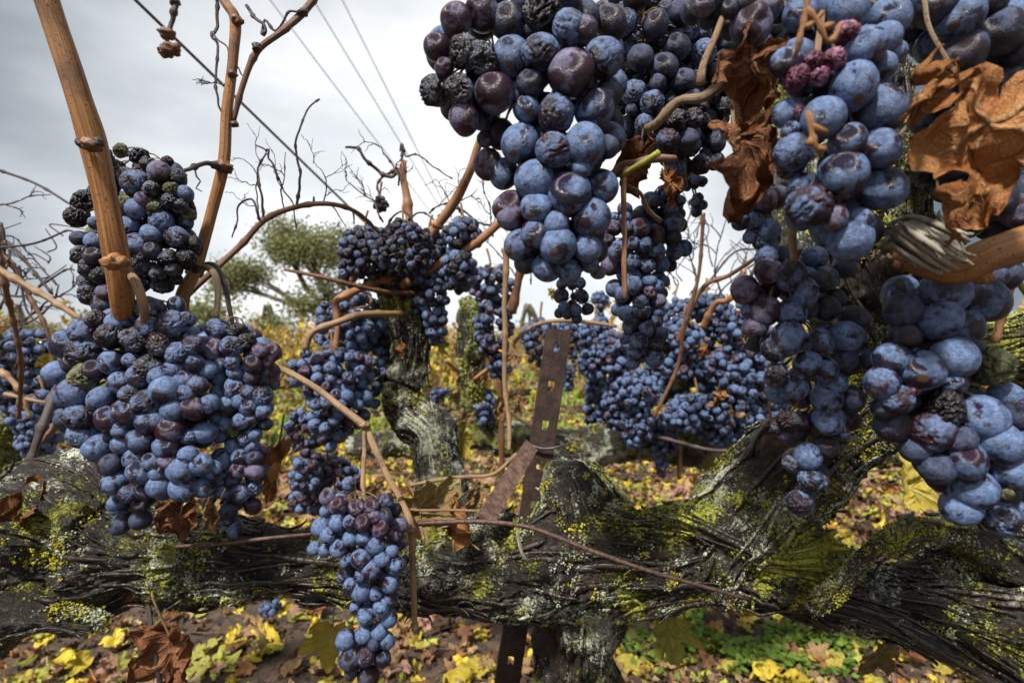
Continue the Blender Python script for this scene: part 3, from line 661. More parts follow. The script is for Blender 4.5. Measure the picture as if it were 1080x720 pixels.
# fallen loops of old tendril on the crown
lp = []
for i in range(11):
    x = 400+RNG.uniform(-6, 60); w = RNG.uniform(8, 22); y = 258+RNG.uniform(-8, 14); h = RNG.uniform(12, 34)
    lp.append(([(x-w, y, .58), (x-w*.7, y-h*.7, .575), (x, y-h, .57), (x+w*.7, y-h*.6, .57), (x+w, y+6, .575)], 1.3))
bits(c8, lp, TWIG)
bits(c7, [([(462, 228, .56), (480, 218, .55), (500, 232, .54), (512, 238, .53)], 1.6), ([(482, 216, .55), (487, 226, .55), (488, 236, .55)], 1.0), ([(512, 237, .53), (530, 240, .53), (545, 243, .53)], 1.3)])
c9 = cane([(430, 330, .58, 3), (404, 331, .55, 3.5), (380, 332, .53, 3.6), (355, 340, .52, 3.4), (330, 350, .51, 3.2), (322, 368, .51, 3)], CANET, seed=9, nodes=.03)
bits(c9, [([(324, 352, .51), (321, 362, .51), (320, 372, .51)], 3)], CANET, 'shoot')
c10 = cane([(440, 310, .58, 2.4), (400, 307, .55, 2.4), (370, 300, .53, 2.2), (335, 291, .52, 2), (300, 284, .52, 1.6)], CANEB, seed=10, nodes=.02)
c11 = cane([(425, 297, .59, 5), (400, 295, .57, 5), (385, 302, .56, 4), (360, 314, .54, 4), (354, 320, .54, 3.6), (356, 345, .54, 3), (353, 372, .54, 2.6)], CANEP, seed=11, nodes=.03)
bits(c11, [([(402, 296, .57), (392, 285, .56), (382, 282, .55), (375, 285, .55), (370, 298, .55)], 3.4), ([(380, 300, .56), (392, 320, .55), (376, 325, .55)], 1.8)], CANEB, 'shoot')
c12 = cane([(532, 262, .5, 4), (534, 275, .5, 3.3), (532, 320, .5, 2.7), (533, 345, .5, 3), (532, 400, .5, 2.6), (537, 445, .49, 2.6), (537, 475, .48, 2.2)], CANET, seed=12, nodes=.06)
cane([(430, 512, .46, 1.6), (460, 506, .45, 2), (490, 503, .44, 2), (520, 500, .43, 1.9), (545, 478, .43, 1.8)], CANET, seed=13)
cane([(415, 534, .3, 1.2), (440, 537, .3, 1.4), (470, 537, .3, 1.4), (503, 538, .3, 1.3)], CANET, seed=14)
# thick broken cane stub at the far right, with split grey wood over its end
c15 = cane([(1240, 205, .215, 20), (1150, 232, .20, 19), (1085, 256, .19, 18), (1040, 270, .188, 17), (1010, 284, .192, 17), (975, 278, .20, 14), (952, 270, .21, 11), (940, 262, .215, 8)], CANE, seed=15, nodes=None, k=34, lump=(.10, .03), wob=(.0010, .03))
knot(c15, 1036, 292, .19, 9, CANE, 31); knot(c15, 942, 258, .212, 12, STEMT, 32); knot(c15, 936, 270, .214, 8, GREYW, 33); knot(c15, 953, 279, .207, 9, CANEP, 34)
limb([(1002, 268, .180, 12), (988, 262, .178, 18), (968, 250, .182, 17), (952, 246, .19, 12), (940, 252, .2, 6), (930, 262, .205, 3)], GREYW, c15, 'split_wood', step=.0015, k=60, seed=35, knob=.15, ridge=.0012, strips=14, lichen=0, flake=.7)
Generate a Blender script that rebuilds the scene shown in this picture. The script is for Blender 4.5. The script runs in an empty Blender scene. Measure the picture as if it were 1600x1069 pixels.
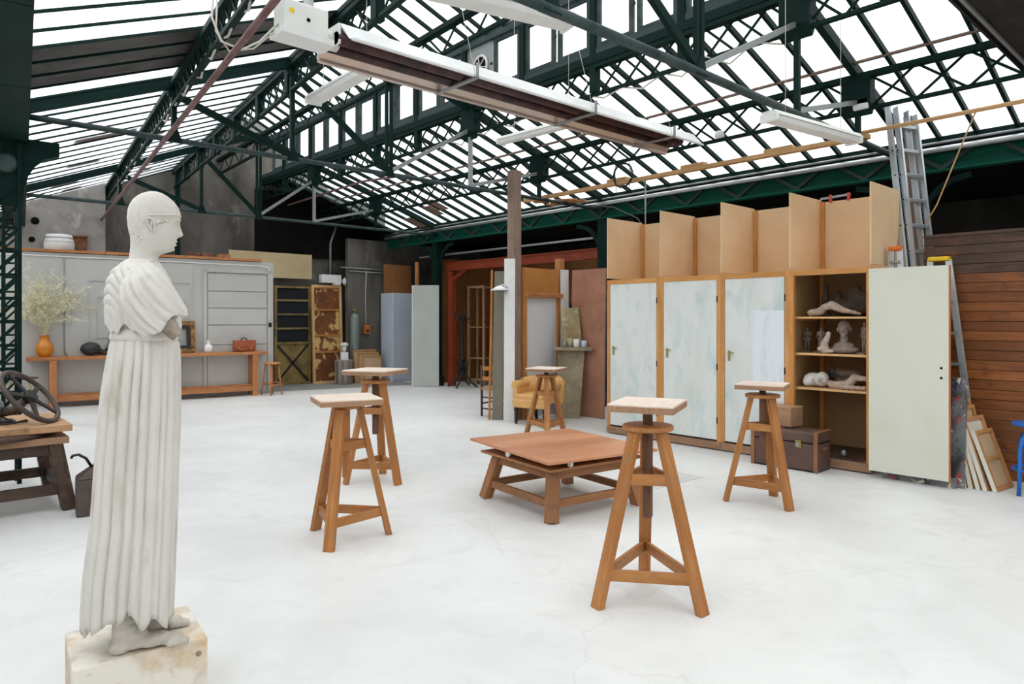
import bpy, bmesh, math, random
from mathutils import Vector, Matrix

S = bpy.context.scene
C = bpy.context.collection
R = random.Random(7)
V = Vector
PI = math.pi

# ------------------------------------------------------------------ camera
YAW = math.atan2(976, 1080)            # the hall's long axis (+Y) lies 42 deg left of the view axis
cam_d = bpy.data.cameras.new('camera')
cam_d.sensor_width = 36.0
cam_d.lens = 36.0 * 1080.0 / 1600.0
cam_d.shift_y = -(534.5 - 498.0) / 1600.0
cam_d.clip_start = 0.05
cam_d.clip_end = 400
cam = bpy.data.objects.new('camera', cam_d)
C.objects.link(cam)
cam.location = (0, 0, 1.55)
cam.rotation_euler = (PI / 2, 0, -YAW)
S.camera = cam

# ------------------------------------------------------------------ world: overcast sky, brighter towards the zenith
W = bpy.data.worlds.new('overcast')
S.world = W
W.use_nodes = True
wn = W.node_tree
wn.nodes.clear()
w_out = wn.nodes.new('ShaderNodeOutputWorld')
w_bg = wn.nodes.new('ShaderNodeBackground')
w_tc = wn.nodes.new('ShaderNodeTexCoord')
w_sep = wn.nodes.new('ShaderNodeSeparateXYZ')
w_map = wn.nodes.new('ShaderNodeMapRange')
wn.links.new(w_tc.outputs['Generated'], w_sep.inputs[0])
wn.links.new(w_sep.outputs['Z'], w_map.inputs['Value'])
w_map.inputs['From Min'].default_value = 0.0
w_map.inputs['From Max'].default_value = 1.0
w_map.inputs['To Min'].default_value = 1.0 / 3.0
w_map.inputs['To Max'].default_value = 1.0
w_mul = wn.nodes.new('ShaderNodeMath')
w_mul.operation = 'MULTIPLY'
w_mul.inputs[1].default_value = 2.45
wn.links.new(w_map.outputs[0], w_mul.inputs[0])
wn.links.new(w_mul.outputs[0], w_bg.inputs['Strength'])
w_bg.inputs['Color'].default_value = (1.0, 0.992, 0.975, 1)
wn.links.new(w_bg.outputs[0], w_out.inputs[0])

S.view_settings.view_transform = 'Standard'
S.view_settings.look = 'None'
S.view_settings.gamma = 1.0
S.view_settings.use_curve_mapping = False
S.view_settings.exposure = 0.55
try:
    S.cycles.max_bounces = 10
    S.cycles.diffuse_bounces = 6
    S.cycles.transparent_max_bounces = 48
    S.cycles.use_denoising = True
    S.cycles.sample_clamp_indirect = 8.0
except Exception:
    pass


# ------------------------------------------------------------------ helpers
def lin(r, g, b):
    def f(v):
        v /= 255.0
        return v / 12.92 if v <= 0.04045 else ((v + 0.055) / 1.055) ** 2.4
    return (f(r), f(g), f(b), 1.0)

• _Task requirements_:
Keep the images out of the copy. Repeat word for word only the lines from the one containing "Generate a Blender" through the one containing "PI = math.pi", both ends included.

• _Exercise output_:
Generate a Blender script that rebuilds the scene shown in this picture. The script is for Blender 4.5. The script runs in an empty Blender scene. Measure the picture as if it were 1600x1069 pixels.
import bpy, bmesh, math, random
from mathutils import Vector, Matrix

S = bpy.context.scene
C = bpy.context.collection
R = random.Random(7)
V = Vector
PI = math.pi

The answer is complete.